• [DATASET EXTRACT]:
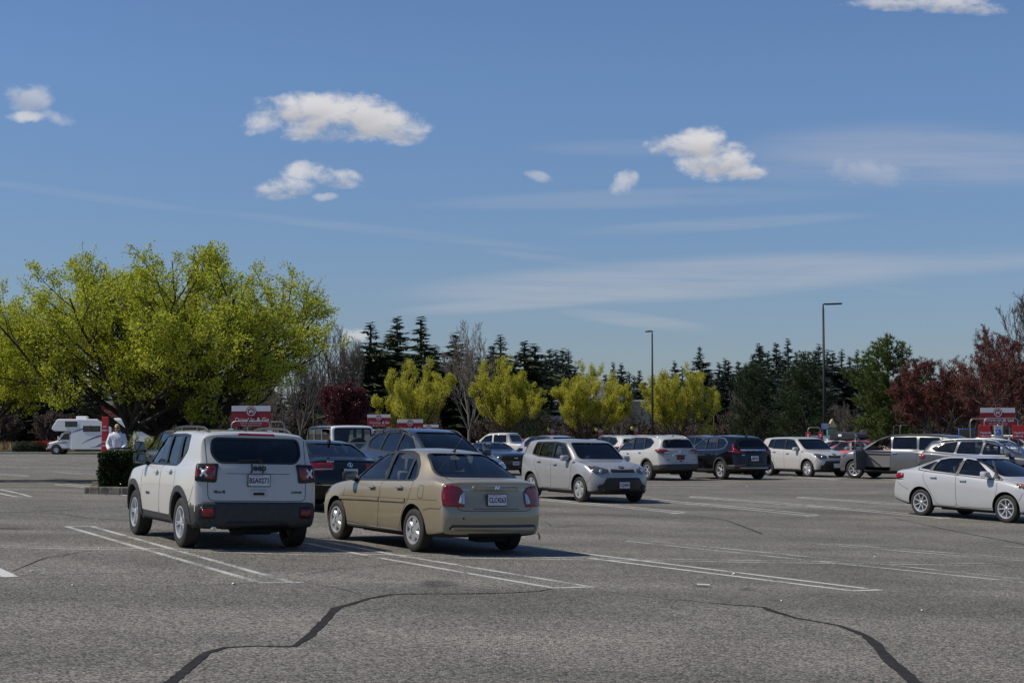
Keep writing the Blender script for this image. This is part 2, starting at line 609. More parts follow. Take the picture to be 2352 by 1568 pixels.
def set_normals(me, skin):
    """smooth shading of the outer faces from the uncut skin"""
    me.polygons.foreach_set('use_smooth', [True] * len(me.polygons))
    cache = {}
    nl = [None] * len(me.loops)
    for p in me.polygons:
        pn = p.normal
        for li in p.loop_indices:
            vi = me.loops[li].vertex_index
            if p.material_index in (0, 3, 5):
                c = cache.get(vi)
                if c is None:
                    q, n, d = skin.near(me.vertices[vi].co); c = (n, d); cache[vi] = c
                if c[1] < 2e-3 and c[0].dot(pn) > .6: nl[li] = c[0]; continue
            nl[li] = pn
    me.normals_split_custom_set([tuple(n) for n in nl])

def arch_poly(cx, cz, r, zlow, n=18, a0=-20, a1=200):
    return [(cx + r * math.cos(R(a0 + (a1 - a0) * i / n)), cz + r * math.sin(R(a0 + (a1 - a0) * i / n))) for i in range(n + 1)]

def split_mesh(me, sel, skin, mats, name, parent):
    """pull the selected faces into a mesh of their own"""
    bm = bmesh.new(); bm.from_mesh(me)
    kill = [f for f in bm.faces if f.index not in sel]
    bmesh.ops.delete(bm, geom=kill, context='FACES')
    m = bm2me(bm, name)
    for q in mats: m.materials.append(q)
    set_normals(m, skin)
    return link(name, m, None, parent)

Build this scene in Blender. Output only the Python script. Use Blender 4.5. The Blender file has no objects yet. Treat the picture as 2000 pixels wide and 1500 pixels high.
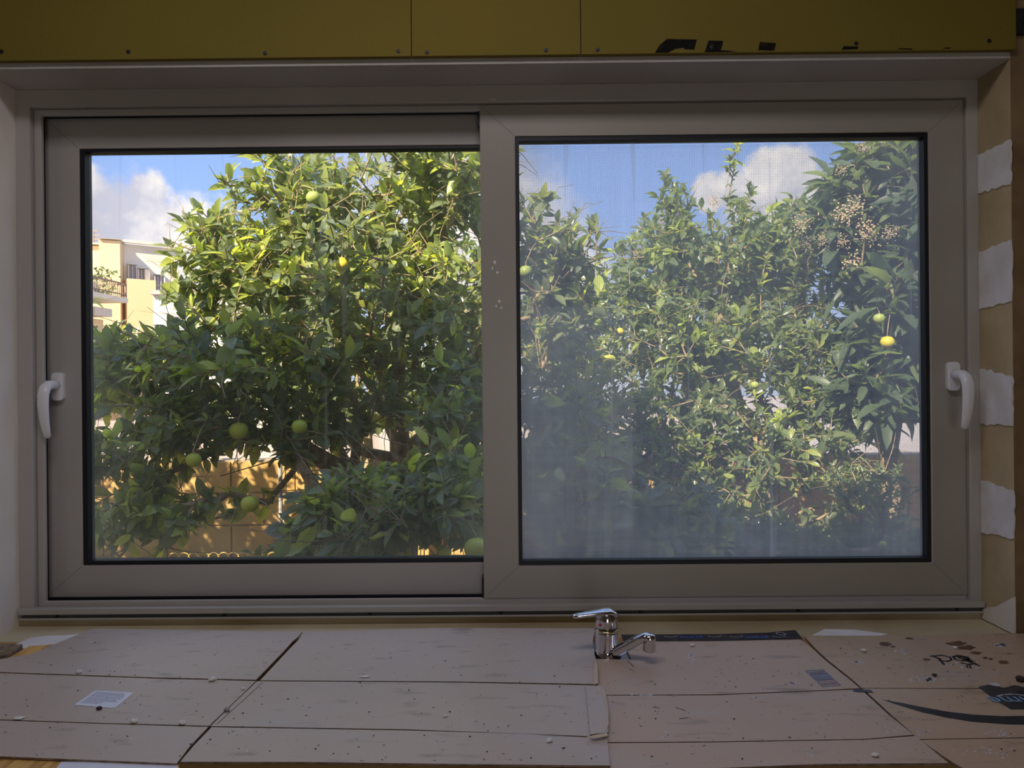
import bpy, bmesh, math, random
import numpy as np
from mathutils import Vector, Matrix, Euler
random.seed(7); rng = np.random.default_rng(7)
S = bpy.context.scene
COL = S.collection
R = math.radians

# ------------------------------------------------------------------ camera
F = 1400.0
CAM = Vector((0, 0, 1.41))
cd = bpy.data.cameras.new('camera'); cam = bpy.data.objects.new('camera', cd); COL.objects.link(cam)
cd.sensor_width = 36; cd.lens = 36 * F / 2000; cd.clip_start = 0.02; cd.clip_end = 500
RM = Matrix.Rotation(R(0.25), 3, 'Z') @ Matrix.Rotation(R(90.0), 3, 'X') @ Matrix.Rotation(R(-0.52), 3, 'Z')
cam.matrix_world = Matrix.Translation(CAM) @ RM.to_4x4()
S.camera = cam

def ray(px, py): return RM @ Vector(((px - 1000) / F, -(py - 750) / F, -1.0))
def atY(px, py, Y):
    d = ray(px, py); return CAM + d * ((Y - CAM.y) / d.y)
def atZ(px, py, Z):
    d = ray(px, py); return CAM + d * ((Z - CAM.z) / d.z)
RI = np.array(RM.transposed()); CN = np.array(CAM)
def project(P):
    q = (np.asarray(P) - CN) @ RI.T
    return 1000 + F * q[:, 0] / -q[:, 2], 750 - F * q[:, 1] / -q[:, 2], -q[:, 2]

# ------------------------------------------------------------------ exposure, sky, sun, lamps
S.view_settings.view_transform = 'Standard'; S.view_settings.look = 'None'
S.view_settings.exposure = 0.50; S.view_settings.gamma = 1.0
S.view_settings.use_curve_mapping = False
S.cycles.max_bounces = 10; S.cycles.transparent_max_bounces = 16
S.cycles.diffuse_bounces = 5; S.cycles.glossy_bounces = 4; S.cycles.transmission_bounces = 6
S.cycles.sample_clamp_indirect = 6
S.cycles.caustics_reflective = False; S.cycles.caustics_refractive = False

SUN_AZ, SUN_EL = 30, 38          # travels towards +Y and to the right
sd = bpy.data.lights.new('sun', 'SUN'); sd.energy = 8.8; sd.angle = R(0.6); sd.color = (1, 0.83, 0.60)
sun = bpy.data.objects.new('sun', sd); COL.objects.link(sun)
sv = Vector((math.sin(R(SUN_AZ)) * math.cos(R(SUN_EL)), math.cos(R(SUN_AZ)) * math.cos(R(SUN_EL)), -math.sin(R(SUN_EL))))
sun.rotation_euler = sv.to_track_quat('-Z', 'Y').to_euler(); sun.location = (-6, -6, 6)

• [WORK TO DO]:
Reproduce each record from above exactly; pictures do not belong in the copy.

• [THE OUTPUT]:
Keep writing the Blender script for this image. This is part 2, starting at line 609. More parts follow. Take the picture to be 2352 by 1568 pixels.
def set_normals(me, skin):
    """smooth shading of the outer faces from the uncut skin"""
    me.polygons.foreach_set('use_smooth', [True] * len(me.polygons))
    cache = {}
    nl = [None] * len(me.loops)
    for p in me.polygons:
        pn = p.normal
        for li in p.loop_indices:
            vi = me.loops[li].vertex_index
            if p.material_index in (0, 3, 5):
                c = cache.get(vi)
                if c is None:
                    q, n, d = skin.near(me.vertices[vi].co); c = (n, d); cache[vi] = c
                if c[1] < 2e-3 and c[0].dot(pn) > .6: nl[li] = c[0]; continue
            nl[li] = pn
    me.normals_split_custom_set([tuple(n) for n in nl])

def arch_poly(cx, cz, r, zlow, n=18, a0=-20, a1=200):
    return [(cx + r * math.cos(R(a0 + (a1 - a0) * i / n)), cz + r * math.sin(R(a0 + (a1 - a0) * i / n))) for i in range(n + 1)]

def split_mesh(me, sel, skin, mats, name, parent):
    """pull the selected faces into a mesh of their own"""
    bm = bmesh.new(); bm.from_mesh(me)
    kill = [f for f in bm.faces if f.index not in sel]
    bmesh.ops.delete(bm, geom=kill, context='FACES')
    m = bm2me(bm, name)
    for q in mats: m.materials.append(q)
    set_normals(m, skin)
    return link(name, m, None, parent)

Build this scene in Blender. Output only the Python script. Use Blender 4.5. The Blender file has no objects yet. Treat the picture as 2000 pixels wide and 1500 pixels high.
import bpy, bmesh, math, random
import numpy as np
from mathutils import Vector, Matrix, Euler
random.seed(7); rng = np.random.default_rng(7)
S = bpy.context.scene
COL = S.collection
R = math.radians

# ------------------------------------------------------------------ camera
F = 1400.0
CAM = Vector((0, 0, 1.41))
cd = bpy.data.cameras.new('camera'); cam = bpy.data.objects.new('camera', cd); COL.objects.link(cam)
cd.sensor_width = 36; cd.lens = 36 * F / 2000; cd.clip_start = 0.02; cd.clip_end = 500
RM = Matrix.Rotation(R(0.25), 3, 'Z') @ Matrix.Rotation(R(90.0), 3, 'X') @ Matrix.Rotation(R(-0.52), 3, 'Z')
cam.matrix_world = Matrix.Translation(CAM) @ RM.to_4x4()
S.camera = cam

def ray(px, py): return RM @ Vector(((px - 1000) / F, -(py - 750) / F, -1.0))
def atY(px, py, Y):
    d = ray(px, py); return CAM + d * ((Y - CAM.y) / d.y)
def atZ(px, py, Z):
    d = ray(px, py); return CAM + d * ((Z - CAM.z) / d.z)
RI = np.array(RM.transposed()); CN = np.array(CAM)
def project(P):
    q = (np.asarray(P) - CN) @ RI.T
    return 1000 + F * q[:, 0] / -q[:, 2], 750 - F * q[:, 1] / -q[:, 2], -q[:, 2]

# ------------------------------------------------------------------ exposure, sky, sun, lamps
S.view_settings.view_transform = 'Standard'; S.view_settings.look = 'None'
S.view_settings.exposure = 0.50; S.view_settings.gamma = 1.0
S.view_settings.use_curve_mapping = False
S.cycles.max_bounces = 10; S.cycles.transparent_max_bounces = 16
S.cycles.diffuse_bounces = 5; S.cycles.glossy_bounces = 4; S.cycles.transmission_bounces = 6
S.cycles.sample_clamp_indirect = 6
S.cycles.caustics_reflective = False; S.cycles.caustics_refractive = False

SUN_AZ, SUN_EL = 30, 38          # travels towards +Y and to the right
sd = bpy.data.lights.new('sun', 'SUN'); sd.energy = 8.8; sd.angle = R(0.6); sd.color = (1, 0.83, 0.60)
sun = bpy.data.objects.new('sun', sd); COL.objects.link(sun)
sv = Vector((math.sin(R(SUN_AZ)) * math.cos(R(SUN_EL)), math.cos(R(SUN_AZ)) * math.cos(R(SUN_EL)), -math.sin(R(SUN_EL))))
sun.rotation_euler = sv.to_track_quat('-Z', 'Y').to_euler(); sun.location = (-6, -6, 6)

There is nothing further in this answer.